BFI London Film Festival: Suspiria

Suspiria
Suspiria
Directed by Luca Guadagnino
Starring Dakota Johnson, Tilda Swinton, Mia Goth, Jessica Harper and Chloë Grace Moretz
Screening at LFF October 16th, 17th and 19th 2018

by Richard Hamer

Luca Guadagnino’s Suspiria is enough of a departure from the 1977 original that a review of comparison is pointless. While still a Euro-horror of dance and witches, much of its plot and central themes have been updated or changed. Dario Argento’s lurid colours and Goblin’s staccato synths have been traded in for muted, rain-soaked alleys and Thom Yorke’s eerie drawl. It’s a very different beast; one that deserves to be reviewed as a film in its own right.

Susie Bannon (Dakota Johnson) is a young American recently arrived in 70s East Berlin. She successfully auditions at the prestigious Markos Dance Academy, a haven for creativity and sisterhood amongst the graffiti-ridden stonework and perpetual grey skies of the Eastern Bloc. At first, it seems perfect: A place for young women to live and work together, perfecting their craft under the kind but exacting tutelage of Madame Blanc (Tilda Swinton). But – naturally – all is not what it seems: Dancers are disappearing, evil lurks in the shadows, and Susie’s rehearsals begin to look less like training for a dance performance, and more like preparation for a far more sinister rite…
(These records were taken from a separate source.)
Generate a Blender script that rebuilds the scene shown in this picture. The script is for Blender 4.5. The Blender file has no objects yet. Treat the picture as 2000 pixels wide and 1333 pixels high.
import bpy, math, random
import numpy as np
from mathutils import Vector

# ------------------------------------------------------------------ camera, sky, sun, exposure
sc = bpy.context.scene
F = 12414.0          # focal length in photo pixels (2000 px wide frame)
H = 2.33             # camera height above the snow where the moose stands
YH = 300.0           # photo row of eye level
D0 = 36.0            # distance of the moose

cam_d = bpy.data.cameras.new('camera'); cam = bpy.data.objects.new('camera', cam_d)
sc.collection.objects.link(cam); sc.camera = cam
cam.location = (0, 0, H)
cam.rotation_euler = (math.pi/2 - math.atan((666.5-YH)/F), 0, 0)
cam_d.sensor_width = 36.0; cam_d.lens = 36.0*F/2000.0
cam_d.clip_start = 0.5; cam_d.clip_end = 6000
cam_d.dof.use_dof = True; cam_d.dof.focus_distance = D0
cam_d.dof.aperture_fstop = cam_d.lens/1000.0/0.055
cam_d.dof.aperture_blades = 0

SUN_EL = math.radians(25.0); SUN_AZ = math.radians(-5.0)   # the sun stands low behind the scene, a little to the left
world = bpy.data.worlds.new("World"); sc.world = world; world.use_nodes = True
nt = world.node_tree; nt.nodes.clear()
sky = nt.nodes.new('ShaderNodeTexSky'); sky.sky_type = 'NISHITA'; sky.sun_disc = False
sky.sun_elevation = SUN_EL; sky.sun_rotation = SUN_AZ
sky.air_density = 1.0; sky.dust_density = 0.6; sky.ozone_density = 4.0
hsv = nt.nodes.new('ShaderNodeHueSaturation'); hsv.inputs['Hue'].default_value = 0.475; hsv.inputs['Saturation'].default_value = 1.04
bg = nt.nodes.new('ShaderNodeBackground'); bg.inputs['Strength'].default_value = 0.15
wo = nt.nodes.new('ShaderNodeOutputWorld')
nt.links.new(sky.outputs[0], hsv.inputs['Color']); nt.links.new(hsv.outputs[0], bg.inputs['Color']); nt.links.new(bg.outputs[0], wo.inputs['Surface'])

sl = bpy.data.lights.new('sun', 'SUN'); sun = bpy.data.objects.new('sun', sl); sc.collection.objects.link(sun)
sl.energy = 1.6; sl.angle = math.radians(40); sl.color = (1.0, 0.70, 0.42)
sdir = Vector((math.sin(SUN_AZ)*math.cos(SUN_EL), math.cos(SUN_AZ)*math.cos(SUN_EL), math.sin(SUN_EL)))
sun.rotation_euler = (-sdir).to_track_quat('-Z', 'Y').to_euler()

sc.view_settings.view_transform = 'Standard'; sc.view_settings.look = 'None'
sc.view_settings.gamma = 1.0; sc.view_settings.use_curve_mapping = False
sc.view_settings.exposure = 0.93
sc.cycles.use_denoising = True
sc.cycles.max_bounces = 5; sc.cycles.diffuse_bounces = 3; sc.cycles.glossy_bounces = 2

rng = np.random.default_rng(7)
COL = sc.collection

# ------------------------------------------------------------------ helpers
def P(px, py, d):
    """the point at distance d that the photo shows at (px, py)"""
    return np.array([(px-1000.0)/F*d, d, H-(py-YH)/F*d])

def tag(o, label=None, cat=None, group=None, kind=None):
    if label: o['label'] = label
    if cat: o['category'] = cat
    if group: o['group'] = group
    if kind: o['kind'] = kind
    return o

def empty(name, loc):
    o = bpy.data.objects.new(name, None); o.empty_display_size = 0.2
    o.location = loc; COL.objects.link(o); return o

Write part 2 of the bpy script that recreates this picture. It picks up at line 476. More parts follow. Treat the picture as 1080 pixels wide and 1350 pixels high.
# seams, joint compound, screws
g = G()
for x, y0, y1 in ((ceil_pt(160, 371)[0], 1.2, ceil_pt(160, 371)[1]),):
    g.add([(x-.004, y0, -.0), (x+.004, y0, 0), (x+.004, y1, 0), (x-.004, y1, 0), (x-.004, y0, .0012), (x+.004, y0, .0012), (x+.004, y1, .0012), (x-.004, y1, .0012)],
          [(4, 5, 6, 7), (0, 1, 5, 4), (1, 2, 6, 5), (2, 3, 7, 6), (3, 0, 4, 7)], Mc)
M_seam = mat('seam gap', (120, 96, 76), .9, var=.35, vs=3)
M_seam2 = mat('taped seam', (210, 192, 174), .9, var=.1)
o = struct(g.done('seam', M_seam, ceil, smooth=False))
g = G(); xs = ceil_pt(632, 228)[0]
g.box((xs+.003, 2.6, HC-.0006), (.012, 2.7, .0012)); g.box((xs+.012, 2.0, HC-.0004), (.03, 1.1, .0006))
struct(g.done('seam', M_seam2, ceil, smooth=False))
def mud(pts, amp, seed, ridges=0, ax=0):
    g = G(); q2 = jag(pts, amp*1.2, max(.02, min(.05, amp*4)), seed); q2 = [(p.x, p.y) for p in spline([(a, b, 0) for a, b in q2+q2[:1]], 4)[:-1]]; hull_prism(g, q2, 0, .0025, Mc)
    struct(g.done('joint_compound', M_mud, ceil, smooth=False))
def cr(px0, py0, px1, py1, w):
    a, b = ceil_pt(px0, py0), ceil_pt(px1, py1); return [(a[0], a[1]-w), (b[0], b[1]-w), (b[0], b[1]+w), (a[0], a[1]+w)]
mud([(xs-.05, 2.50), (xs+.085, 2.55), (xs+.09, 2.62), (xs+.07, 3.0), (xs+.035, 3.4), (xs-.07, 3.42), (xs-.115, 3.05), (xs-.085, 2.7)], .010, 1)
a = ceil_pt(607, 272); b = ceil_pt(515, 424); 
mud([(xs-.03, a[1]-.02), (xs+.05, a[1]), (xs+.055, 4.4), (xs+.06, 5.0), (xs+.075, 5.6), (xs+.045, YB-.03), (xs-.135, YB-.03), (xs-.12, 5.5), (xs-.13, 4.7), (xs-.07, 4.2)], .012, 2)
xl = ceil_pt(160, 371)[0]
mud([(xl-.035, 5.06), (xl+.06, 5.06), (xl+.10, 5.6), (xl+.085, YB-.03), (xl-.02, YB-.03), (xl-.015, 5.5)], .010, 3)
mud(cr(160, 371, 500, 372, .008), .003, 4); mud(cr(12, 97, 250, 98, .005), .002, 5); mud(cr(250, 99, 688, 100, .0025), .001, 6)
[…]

Aesthetically speaking, Suspiria is splendid. Every shot is pure precision, drawn from an apparently limitless well of visual imagination: Sharp edits reveal flashes of bizarre and terrible imagery, while satanic rituals blend expertly choreographed dance with blood-soaked horror and hypnotic camera work. And the soundtrack, by Radiohead frontman Thom Yorke, is fantastically eerie and frequently understated; his haunting voice comes in seldom, but always when you want it to. Suspiria is such a pleasure to just experience that its stately run time of 155 minutes is in no way as painful as you might fear.

But as a story, Suspiria is harder to praise so unreservedly. This is dense, enigmatic storytelling, with multiple plot threads running in parallel against a backdrop rich in metaphor and political subtext. But precisely how its multiple flashbacks, demons, West German militants, Nazis and witches fit together isn’t clear on first viewing. And that’s OK: There’s a self-conscious intellectualism to Suspiria that isn’t to be sneered at, but does create rather busy film-making. When the picture is as muddied as it can sometimes be here, clear themes struggle to make themselves known.

There’s an argument that Guadagnino loves the original too much. While the plot may differ, much of what has been added seems to be in homage to the original, to the era in which it was made, or to the themes it explored. And honestly, much of it could have been stripped away with little ill effect. But it is better to think too much than too little, and there is a certain joy to unpicking the tangled web of Suspiria; the obscure histories of its characters, and the kinetic insanity of its ending.

It remains a film to be recommended, bloated and overlong as it is. Suspiria is cinema with a capital ‘C’: Visually bold and brilliant, aurally chilling, and unapologetically demanding of your time and intellect.